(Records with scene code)
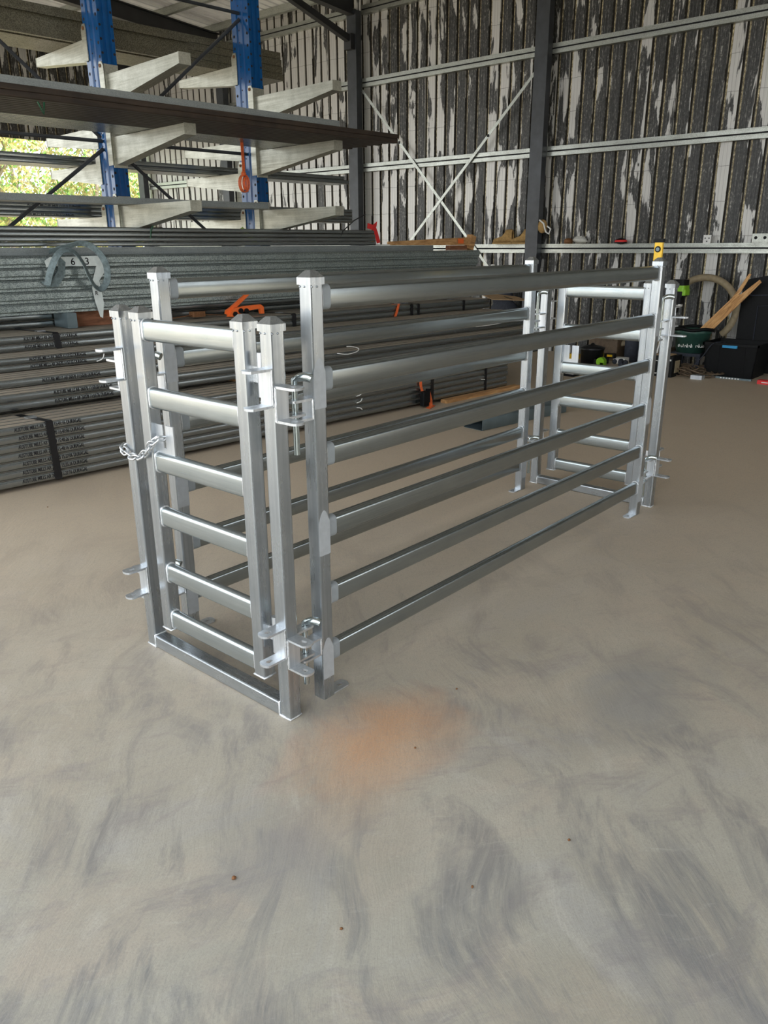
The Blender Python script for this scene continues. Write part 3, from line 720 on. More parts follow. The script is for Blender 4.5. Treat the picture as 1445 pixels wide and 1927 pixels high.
strap('black steel strap on the top bundle behind the near panel post', 5.36, 6.70, 7.3, .786, .916, .05)
strap('black steel strap near the right end of the top bundle', 8.2, 6.70, 7.3, .786, .916, .04)
# timber and steel packers carrying the purlins
b = MB(); b.prism(rrect(.045, .0655, .008, 2), (3.05, 6.93, .985), (3.05, 7.2, .985)); single('steel_packer', 'short grey box-section packer under the big purlins, left of the red-brown timber', 'packer', b, 'bluesteel', (3.05, 6.93, .92), 1)
bearer('red-brown timber packer under the big purlins beside the grey packer', 3.13, 3.75, 7.08, 7.18, .9165, 1.05, 'redwood')
# nested purlins
for i in range(5):
    z0 = 1.052+i*.0965; h = .0955
    P = [(.022, 0), (.020, .014), (.002, .020), (-.008, .030), (-.008, h-.022), (.002, h-.006), (.016, h), (.195, h), (.195, h-.006), (.02, h-.008), (.006, h-.02), (.006, .0)]
    b = MB(); vs = [(x, 7.0+p, z0+q) for x in (.6, 8.75+.03*i) for p, q in P]; k = len(P)
    b.add(vs, [(j, (j+1) % k, (j+1) % k+k, j+k) for j in range(k)]+[tuple(range(k)), tuple(reversed(range(k, 2*k)))])
    b.box(.6, 8.75, 7.17, 7.176, z0, z0+h-.006)
    single('steel_purlin', 'speckled galvanised purlin in the big stack, %s from the bottom' % ordn[i], 'purlin', b, 'purlin', (.6, 7.0, z0), 1, 'big purlins stacked on packers')
for i in range(2):
    b = MB(); z0 = 1.05+i*.2755; b.box(.6, 8.15, 7.205, 7.60, z0, z0+.2745)
    single('steel_purlin', 'smooth pale purlin behind the speckled stack, %s one' % ('upper' if i else 'lower'), 'purlin', b, 'purlinL', (.6, 7.2, z0), 1, 'big purlins stacked on packers')
pr4 = rrect(.0318, .0205, .009, 3); pi4 = rrect(.029, .018, .006, 3)
b = MB(); b.hollow(pr4, pi4, (0, 0, 0), (6.5, 0, 0), 0, 1); me4 = b.mesh('steel_tube', ['tube', 'brass'])
for r in range(4):
    for c in range(5):
        o = bpy.data.objects.new('steel_tube', me4); COL.objects.link(o); place(o, (.62+random.uniform(0, .03), 7.30+.0655*c, 1.6025+.0435*(r+.5)), 1)
        lb = 'thin steel tube at the front of the small bundle on the purlins, %s row up' % ordn[r] if c == 0 else ('thin steel tube on top of the small bundle on the purlins, %s back' % ordn[c] if r == 3 else 'thin steel tube inside the small bundle on the purlins')
        tag(o, lb, 'steel tube', 'tubes of the small bundle on the purlins')
for x, c_, m_, lb in ((4.22, .0, 'blackstrap', 'black strap on the small tube bundle, left one'), (6.62, 0, 'blackstrap', 'black strap on the small tube bundle, right of the centre'), (6.92, 0, 'blackstrap', 'black strap on the small tube bundle close to its red-tagged end')):
    b = MB(); b.ribbon([(x, 7.297, 1.605), (x, 7.297, 1.778), (x, 7.31, 1.781), (x, 7.6, 1.781)], (.035, 0, 0), .003); single('bundle_strap', lb, 'strap', b, m_, (x, 7.3, 1.6), 1, 'straps on the small tube bundle')
b = MB(); b.ribbon([(5.17, 7.294, 1.785), (5.37, 7.290, 1.612)], (.035, 0, .02), .003); single('bundle_strap', 'light green strap lying diagonally over the small tube bundle', 'strap', b, 'greenstrap', (5.27, 7.3, 1.7), 1, 'straps on the small tube bundle')
def whip(lb, pts, m_, r=.007):
    b = MB(); b.tube(pts, r, 6); single('loose_strap_end', lb, 'strap', b, m_, pts[0], 1)
whip('dark green strap end curving up from the small bundle, left', [(4.08, 7.28, 1.64), (4.09, 7.27, 1.74), (4.12, 7.24, 1.83), (4.18, 7.2, 1.91), (4.24, 7.2, 1.95)], 'darkgreen', .009)
whip('black strap end curving up from the small bundle, right', [(6.55, 7.28, 1.64), (6.6, 7.27, 1.76), (6.72, 7.2, 1.88), (6.86, 7.15, 1.95)], 'blackstrap')
# red flag and yellow tag at the end of the bundle
t = thing('end_flag', 'red flag and yellow tag on the right end of the small tube bundle', 'flag', (7.14, 7.3, 1.6), 1)
b = MB(); b.ribbon([(7.02, 7.28, 1.83), (7.10, 7.27, 1.81), (7.17, 7.27, 1.85)], (.01, 0, .06), .003); b.ribbon([(7.12, 7.27, 1.82), (7.16, 7.27, 1.74), (7.20, 7.27, 1.63)], (.06, 0, .01), .003); part('flag_cloth', b, 'red', t)
b = MB(); b.box(7.10, 7.135, 7.285, 7.292, 1.62, 1.74); part('tag', b, 'yellow', t)
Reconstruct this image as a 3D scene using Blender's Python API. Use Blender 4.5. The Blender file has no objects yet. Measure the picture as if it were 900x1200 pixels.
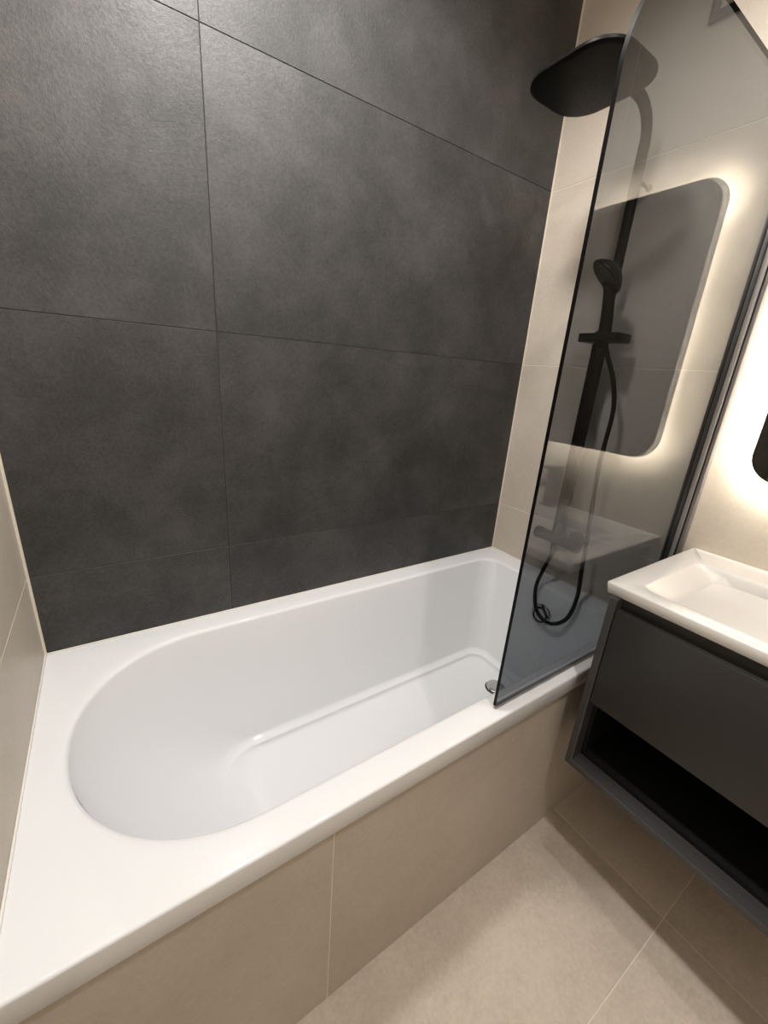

EXERCISE AIM -> Leave out the pictures and repeat everything else in the records exactly.

WRITTEN ANSWER ->
The Blender Python script for this scene continues. Write part 3, from line 720 on. More parts follow. The script is for Blender 4.5. Treat the picture as 1445 pixels wide and 1927 pixels high.
strap('black steel strap on the top bundle behind the near panel post', 5.36, 6.70, 7.3, .786, .916, .05)
strap('black steel strap near the right end of the top bundle', 8.2, 6.70, 7.3, .786, .916, .04)
# timber and steel packers carrying the purlins
b = MB(); b.prism(rrect(.045, .0655, .008, 2), (3.05, 6.93, .985), (3.05, 7.2, .985)); single('steel_packer', 'short grey box-section packer under the big purlins, left of the red-brown timber', 'packer', b, 'bluesteel', (3.05, 6.93, .92), 1)
bearer('red-brown timber packer under the big purlins beside the grey packer', 3.13, 3.75, 7.08, 7.18, .9165, 1.05, 'redwood')
# nested purlins
for i in range(5):
    z0 = 1.052+i*.0965; h = .0955
    P = [(.022, 0), (.020, .014), (.002, .020), (-.008, .030), (-.008, h-.022), (.002, h-.006), (.016, h), (.195, h), (.195, h-.006), (.02, h-.008), (.006, h-.02), (.006, .0)]
    b = MB(); vs = [(x, 7.0+p, z0+q) for x in (.6, 8.75+.03*i) for p, q in P]; k = len(P)
    b.add(vs, [(j, (j+1) % k, (j+1) % k+k, j+k) for j in range(k)]+[tuple(range(k)), tuple(reversed(range(k, 2*k)))])
    b.box(.6, 8.75, 7.17, 7.176, z0, z0+h-.006)
    single('steel_purlin', 'speckled galvanised purlin in the big stack, %s from the bottom' % ordn[i], 'purlin', b, 'purlin', (.6, 7.0, z0), 1, 'big purlins stacked on packers')
for i in range(2):
    b = MB(); z0 = 1.05+i*.2755; b.box(.6, 8.15, 7.205, 7.60, z0, z0+.2745)
    single('steel_purlin', 'smooth pale purlin behind the speckled stack, %s one' % ('upper' if i else 'lower'), 'purlin', b, 'purlinL', (.6, 7.2, z0), 1, 'big purlins stacked on packers')
pr4 = rrect(.0318, .0205, .009, 3); pi4 = rrect(.029, .018, .006, 3)
b = MB(); b.hollow(pr4, pi4, (0, 0, 0), (6.5, 0, 0), 0, 1); me4 = b.mesh('steel_tube', ['tube', 'brass'])
for r in range(4):
    for c in range(5):
        o = bpy.data.objects.new('steel_tube', me4); COL.objects.link(o); place(o, (.62+random.uniform(0, .03), 7.30+.0655*c, 1.6025+.0435*(r+.5)), 1)
        lb = 'thin steel tube at the front of the small bundle on the purlins, %s row up' % ordn[r] if c == 0 else ('thin steel tube on top of the small bundle on the purlins, %s back' % ordn[c] if r == 3 else 'thin steel tube inside the small bundle on the purlins')
        tag(o, lb, 'steel tube', 'tubes of the small bundle on the purlins')
for x, c_, m_, lb in ((4.22, .0, 'blackstrap', 'black strap on the small tube bundle, left one'), (6.62, 0, 'blackstrap', 'black strap on the small tube bundle, right of the centre'), (6.92, 0, 'blackstrap', 'black strap on the small tube bundle close to its red-tagged end')):
    b = MB(); b.ribbon([(x, 7.297, 1.605), (x, 7.297, 1.778), (x, 7.31, 1.781), (x, 7.6, 1.781)], (.035, 0, 0), .003); single('bundle_strap', lb, 'strap', b, m_, (x, 7.3, 1.6), 1, 'straps on the small tube bundle')
b = MB(); b.ribbon([(5.17, 7.294, 1.785), (5.37, 7.290, 1.612)], (.035, 0, .02), .003); single('bundle_strap', 'light green strap lying diagonally over the small tube bundle', 'strap', b, 'greenstrap', (5.27, 7.3, 1.7), 1, 'straps on the small tube bundle')
def whip(lb, pts, m_, r=.007):
    b = MB(); b.tube(pts, r, 6); single('loose_strap_end', lb, 'strap', b, m_, pts[0], 1)
whip('dark green strap end curving up from the small bundle, left', [(4.08, 7.28, 1.64), (4.09, 7.27, 1.74), (4.12, 7.24, 1.83), (4.18, 7.2, 1.91), (4.24, 7.2, 1.95)], 'darkgreen', .009)
whip('black strap end curving up from the small bundle, right', [(6.55, 7.28, 1.64), (6.6, 7.27, 1.76), (6.72, 7.2, 1.88), (6.86, 7.15, 1.95)], 'blackstrap')
# red flag and yellow tag at the end of the bundle
t = thing('end_flag', 'red flag and yellow tag on the right end of the small tube bundle', 'flag', (7.14, 7.3, 1.6), 1)
b = MB(); b.ribbon([(7.02, 7.28, 1.83), (7.10, 7.27, 1.81), (7.17, 7.27, 1.85)], (.01, 0, .06), .003); b.ribbon([(7.12, 7.27, 1.82), (7.16, 7.27, 1.74), (7.20, 7.27, 1.63)], (.06, 0, .01), .003); part('flag_cloth', b, 'red', t)
b = MB(); b.box(7.10, 7.135, 7.285, 7.292, 1.62, 1.74); part('tag', b, 'yellow', t)
Reconstruct this image as a 3D scene using Blender's Python API. Use Blender 4.5. The Blender file has no objects yet. Measure the picture as if it were 900x1200 pixels.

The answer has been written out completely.